夏冬連覇へ桐光学園が苦難のリスタート。U-17W杯参戦中の西川潤を擁する総体王者の現在地とは?

2019年11月02日 松尾祐希

昨年に続きインターハイ後に失速。“打倒・桐光学園”を掲げて向かってくるライバルたち

現在、U-17W杯に参戦している西川(中央)。桐光学園の攻撃の大黒柱だ。写真:松尾祐希

 沖縄の地でインターハイ(高校総体)優勝の大旗を掲げてから早3か月。夏冬通じて初の日本一を勝ち取った桐光学園が、冬の選手権に向けて再スタートを切っている。

 中村俊輔を擁しても成し遂げられなかった全国制覇――。歴史を塗り替えた選手たちの次なる目標は言うまでもない、冬の檜舞台での優勝だ。ただ、夏以降の歩みを振り返ってみると、決して順風満帆な航海ではなかった。

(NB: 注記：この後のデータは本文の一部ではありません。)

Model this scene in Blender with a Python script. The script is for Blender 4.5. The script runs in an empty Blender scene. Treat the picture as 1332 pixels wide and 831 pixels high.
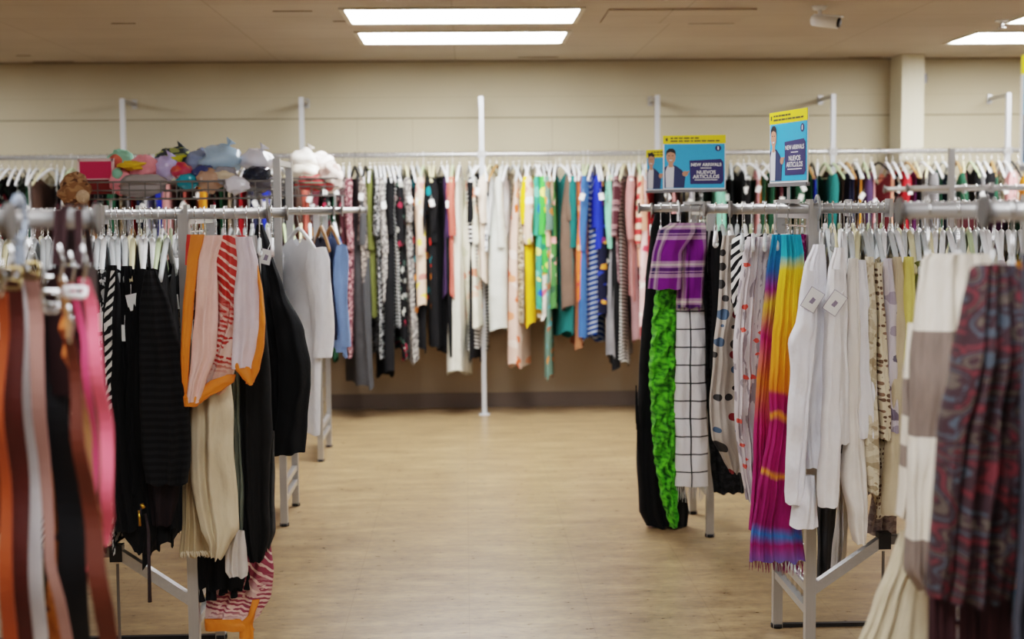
import bpy, math, random
from mathutils import Vector, Matrix
C = bpy.context.scene.collection
PI = math.pi
# ------------------------------------------------------------------ camera frame (1332 x 831)
F = 1850.0; CX, CY = 666.0, 415.5; H = 1.55
yaw = math.atan(60/1850); pit = math.atan(147/1850); rho = math.radians(.5)
fw = Vector((math.sin(yaw)*math.cos(pit), math.cos(yaw)*math.cos(pit), -math.sin(pit)))
rr = Vector((math.cos(yaw), -math.sin(yaw), 0))
uu = Vector((math.sin(yaw)*math.sin(pit), math.cos(yaw)*math.sin(pit), math.cos(pit)))
r2 = rr*math.cos(rho) - uu*math.sin(rho)
u2 = uu*math.cos(rho) + rr*math.sin(rho)
def ray(x, y): return fw + r2*((x-CX)/F) - u2*((y-CY)/F)
def at(x, y, Y):
    d = ray(x, y); return Vector((0, 0, H)) + d*(Y/d.y)
cam = bpy.data.cameras.new('camera'); co = bpy.data.objects.new('camera', cam); C.objects.link(co)
M3 = Matrix((r2, u2, -fw)).transposed()
co.matrix_world = Matrix.Translation((0, 0, H)) @ M3.to_4x4()
cam.sensor_width = 36; cam.lens = 36*F/1332; cam.clip_end = 60; cam.clip_start = .05
cam.dof.use_dof = True; cam.dof.focus_distance = 4.9; cam.dof.aperture_fstop = 2.5; cam.dof.aperture_blades = 7
bpy.context.scene.camera = co
sc = bpy.context.scene
sc.view_settings.view_transform = 'Filmic'
sc.view_settings.look = 'Medium High Contrast'
sc.view_settings.exposure = 0.5

# ------------------------------------------------------------------ helpers
class MB:
    def __init__(s): s.v = []; s.f = []; s.mi = []; s.uv = []; s.cur = 0
    def face(s, idx, uvs=None):
        s.f.append(idx); s.mi.append(s.cur); s.uv.append(uvs)
    def box(s, a, b):
        x0, y0, z0 = a; x1, y1, z1 = b; n = len(s.v)
        s.v += [(x0,y0,z0),(x1,y0,z0),(x1,y1,z0),(x0,y1,z0),(x0,y0,z1),(x1,y0,z1),(x1,y1,z1),(x0,y1,z1)]
        for q in ((3,2,1,0),(4,5,6,7),(0,1,5,4),(1,2,6,5),(2,3,7,6),(3,0,4,7)): s.face([n+i for i in q])
    def tube(s, pts, r, k=8, caps=True, flat=1.0):
        pts = [Vector(p) for p in pts]; n0 = len(s.v)
        rs = r if isinstance(r, (list, tuple)) else [r]*len(pts)
        prev = None
        for i, p in enumerate(pts):
            t = (pts[min(i+1, len(pts)-1)] - pts[max(i-1, 0)]).normalized()
            if prev is None:
                a = Vector((0,0,1)) if abs(t.z) < .9 else Vector((1,0,0))
                n = t.cross(a).normalized()
            else:
                n = (prev - t*prev.dot(t)).normalized()
            b = t.cross(n); prev = n
            for j in range(k):
                an = 2*PI*(j+.5)/k
                s.v.append(tuple(p + n*math.cos(an)*rs[i] + b*math.sin(an)*rs[i]*flat))
        for i in range(len(pts)-1):
            for j in range(k):
                a = n0+i*k+j; b_ = n0+i*k+(j+1) % k
                s.face([a, b_, b_+k, a+k])
        if caps:
            s.face([n0+j for j in range(k)][::-1]); e = n0+(len(pts)-1)*k
            s.face([e+j for j in range(k)])
    def bar(s, a, b, w, d=None):   # square-section bar
        a = Vector(a); b = Vector(b); d = d or w
        t = (b-a).normalized(); up = Vector((0,0,1)) if abs(t.z) < .9 else Vector((0,1,0))
        n = t.cross(up).normalized()*w/2; m = n.normalized().cross(t)*d/2; k = len(s.v)
        for p in (a, b):
            for q in ((-1,-1),(1,-1),(1,1),(-1,1)): s.v.append(tuple(p+n*q[0]+m*q[1]))
        for q in ((3,2,1,0),(4,5,6,7),(0,1,5,4),(1,2,6,5),(2,3,7,6),(3,0,4,7)): s.face([k+i for i in q])
    def poly(s, pts): n = len(s.v); s.v += [tuple(p) for p in pts]; s.face(list(range(n, n+len(pts))))
    def grid(s, P, uvw, closed=False, uvn=None):   # P[v][u]
        n = len(s.v); R = len(P); K = len(P[0])
        for row in P: s.v += [tuple(p) for p in row]
        for i in range(R-1):
            for j in range(K if closed else K-1):
                j2 = (j+1) % K
                uv = [uvw[i][j], uvw[i][j+1], uvw[i+1][j+1], uvw[i+1][j]]
                s.face([n+i*K+j, n+i*K+j2, n+(i+1)*K+j2, n+(i+1)*K+j], uv)
    def mesh(s, name, mats, smooth=False):
        me = bpy.data.meshes.new(name); me.from_pydata(s.v, [], s.f)
        for m in mats if isinstance(mats, (list, tuple)) else [mats]: me.materials.append(m)
        me.polygons.foreach_set('material_index', s.mi)
        if any(s.uv):
            ul = me.uv_layers.new(name='UVMap'); k = 0
            for f, u in zip(me.polygons, s.uv):
                for li, l in enumerate(f.loop_indices):
                    ul.data[l].uv = u[li] if u else (0, 0)
        if smooth: me.polygons.foreach_set('use_smooth', [True]*len(me.polygons))
        me.validate(); me.update(); return me
    def build(s, name, mats, parent=None, smooth=False):
        return link(name, s.mesh(name, mats, smooth), parent)
def link(name, data, parent=None):
    o = bpy.data.objects.new(name, data); C.objects.link(o)
    if parent is not None: o.parent = parent
    return o
def tag(o, label, cat, group=None):
    o['label'] = label; o['category'] = cat
    if group: o['group'] = group
    return o
def empty(name, loc, label, cat, group=None, rz=0):
    o = link(name, None); o.location = loc; o.rotation_euler = (0, 0, rz); o.empty_display_size = .05
    return tag(o, label, cat, group)
def struct(o): o['kind'] = 'structure'; return o

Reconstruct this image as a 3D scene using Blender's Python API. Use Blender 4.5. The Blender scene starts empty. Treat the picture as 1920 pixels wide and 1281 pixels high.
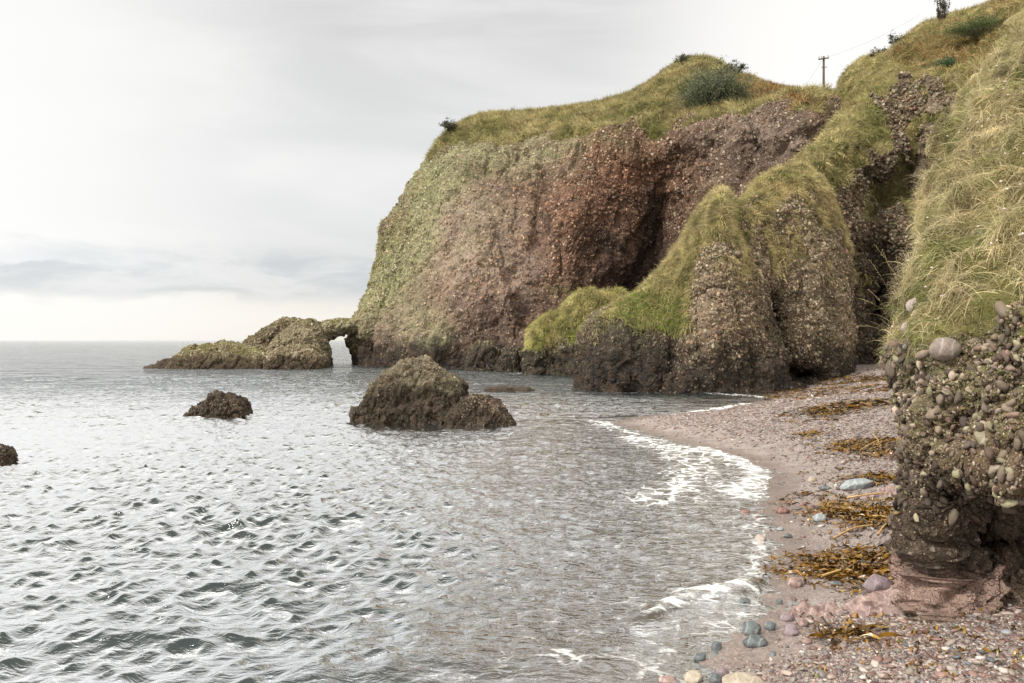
import bpy, bmesh, math, random
import numpy as np
from mathutils import Vector
rng = np.random.default_rng(7)
random.seed(7)
C = bpy.context.scene
COL = C.collection
F = 1493.3; CX = 960.0; HY = 638.0; CH = 2.4      # focal length in photo pixels, horizon row, eye height above water
# ---------------------------------------------------------------- camera
cam = bpy.data.cameras.new('camera'); co = bpy.data.objects.new('camera', cam); COL.objects.link(co)
co.location = (0, 0, CH); co.rotation_euler = (math.radians(90), 0, 0)
cam.sensor_width = 36; cam.lens = 28; cam.shift_y = -2.5/1920; cam.clip_start = .05; cam.clip_end = 20000
C.camera = co
C.view_settings.view_transform = 'Standard'; C.view_settings.look = 'None'
C.view_settings.exposure = 0.57; C.view_settings.gamma = 1
C.cycles.max_bounces = 8; C.cycles.transparent_max_bounces = 12; C.cycles.use_denoising = True
# ---------------------------------------------------------------- node helper
class NT:
    def __init__(s, tree): s.t = tree; tree.nodes.clear()
    def n(s, typ, ins=None, **kw):
        nd = s.t.nodes.new(typ)
        for k, v in kw.items(): setattr(nd, k, v)
        for k, v in (ins or {}).items():
            if isinstance(v, bpy.types.NodeSocket): s.t.links.new(v, nd.inputs[k])
            else:
                if isinstance(v, tuple) and len(v) == 3 and nd.inputs[k].type == 'RGBA': v = (*v, 1)
                nd.inputs[k].default_value = v
        return nd
    def math(s, op, a, b=0., c=None, clamp=False):
        ins = {0: a, 1: b}
        if c is not None: ins[2] = c
        return s.n('ShaderNodeMath', ins, operation=op, use_clamp=clamp).outputs[0]
    def mix(s, f, a, b, mode='MIX'):
        nd = s.n('ShaderNodeMix', data_type='RGBA', blend_type=mode)
        for i, v in ((0, f), (6, a), (7, b)):
            if isinstance(v, bpy.types.NodeSocket): s.t.links.new(v, nd.inputs[i])
            else: nd.inputs[i].default_value = (*v, 1) if isinstance(v, tuple) else v
        return nd.outputs[2]
    def ss(s, x, a, b, lo=0., hi=1.):
        return s.n('ShaderNodeMapRange', {0: x, 1: a, 2: b, 3: lo, 4: hi}, interpolation_type='SMOOTHSTEP').outputs[0]
    def ramp(s, x, stops, interp='LINEAR'):
        nd = s.n('ShaderNodeValToRGB', {0: x}); r = nd.color_ramp; r.interpolation = interp
        while len(r.elements) < len(stops): r.elements.new(.5)
        for e, (p, c) in zip(r.elements, stops): e.position = p; e.color = (*c, 1)
        return nd.outputs[0]
    def noise(s, v, scale, detail=6, rough=.55, dist=0.):
        return s.n('ShaderNodeTexNoise', {'Vector': v, 'Scale': scale, 'Detail': detail, 'Roughness': rough, 'Distortion': dist}).outputs[0]
    def attr(s, name, out=2): return s.n('ShaderNodeAttribute', attribute_name=name).outputs[out]
# ---------------------------------------------------------------- sky
SUN_EL, SUN_AZ = math.radians(42), math.radians(-25)       # azimuth measured from +Y towards +X
w = bpy.data.worlds.new('World'); C.world = w; w.use_nodes = True
T = NT(w.node_tree)
gen = T.n('ShaderNodeTexCoord').outputs['Generated']
sep = T.n('ShaderNodeSeparateXYZ', {0: gen}); zz = sep.outputs[2]
sky = T.n('ShaderNodeTexSky', sky_type='NISHITA', sun_disc=False, sun_elevation=SUN_EL, sun_rotation=SUN_AZ)
az = T.math('ARCTAN2', sep.outputs[0], sep.outputs[1])
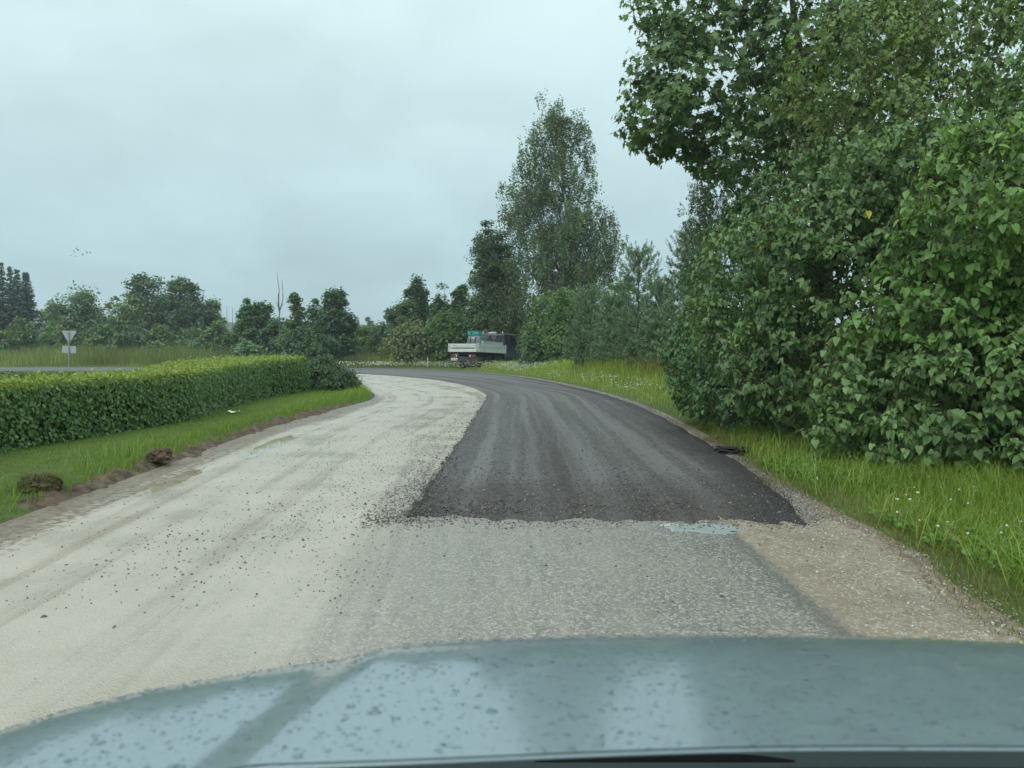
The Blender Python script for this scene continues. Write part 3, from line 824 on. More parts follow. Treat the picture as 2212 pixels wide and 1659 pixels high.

「夏以降、リーグ戦ではあまり勝てていない。それが今の状況。怪我人が多いのもあるけど、対戦相手がうちに全力で向かってくるので、そこを迎え撃つのか、うちがそこに対して飛び込んで行くのか。高校生なのでメンタル的に難しい面はあるし、選手も(プレッシャーに)過敏になっているところはある」

 こう話すのはチームを率いる鈴木勝大監督だ。夏以降チームは苦戦を強いられ、インターハイ以降の神奈川県リーグ1部の戦績は2勝3敗。Jリーグの下部組織である湘南ベルマーレU-18に0-1で敗戦し、県下のライバルである桐蔭学園に2-3、横浜創英に2-4で苦汁を嘗めた。一言で言えば追われるチームの難しさ。夏に全国優勝したとなれば、どのチームも"打倒・桐光学園"を掲げて向かってくる。そうしたプレッシャーと戦いながら、相手を跳ね返していくのは簡単ではなかった。
「去年もインターハイを準優勝した後のリーグ戦で失速しました。去年も試合に出ていて自分も結果を出した後の難しさを理解していたので、二の舞になってはいけないのも分かっていたし、監督から気を引き締めなさいと言われていた。だけど、苦戦してしまって、自分たちでチームの状況を悪くしたんです」

 昨季からレギュラーを務める佐々木ムライヨセフが話す通り、夏以降のチームは少し難しい時期に入ってしまった。とりわけ、今年の3年生は波に乗ると手を付けられない一方で、上手くいかないと負のスパイラルにハマりやすい傾向にある。

「1回乗ってしまえば良いけど、ちょっと落ちてしまうと、取り戻すのが難しい世代」(神田)
 こうしたプレッシャーを感じながら、夏以降は常に模索をしながら戦ってきた。

 加えて、離脱者が多くなった点も状況をより難しくした。

「夏以降、怪我人の多い状態が続いている。U-17日本代表に招集されている西川も含めて、選手が入れ替わり立ち替わりの状態だった」

 指揮官が明かした通り、インターハイ以降はなかなか選手を揃えられない戦いを余儀なくされた。主力組に負傷者が続出。加えて、C大阪入団内定で5月のU-20ワールドカップに飛び級で出場した西川潤も、10月下旬に開幕したU-17ワールドカップに挑む日本代表の活動に参加した影響でチームをしばしば離れてしまう。そうした状況も重なって、なかなか歯車が噛み合わなかった。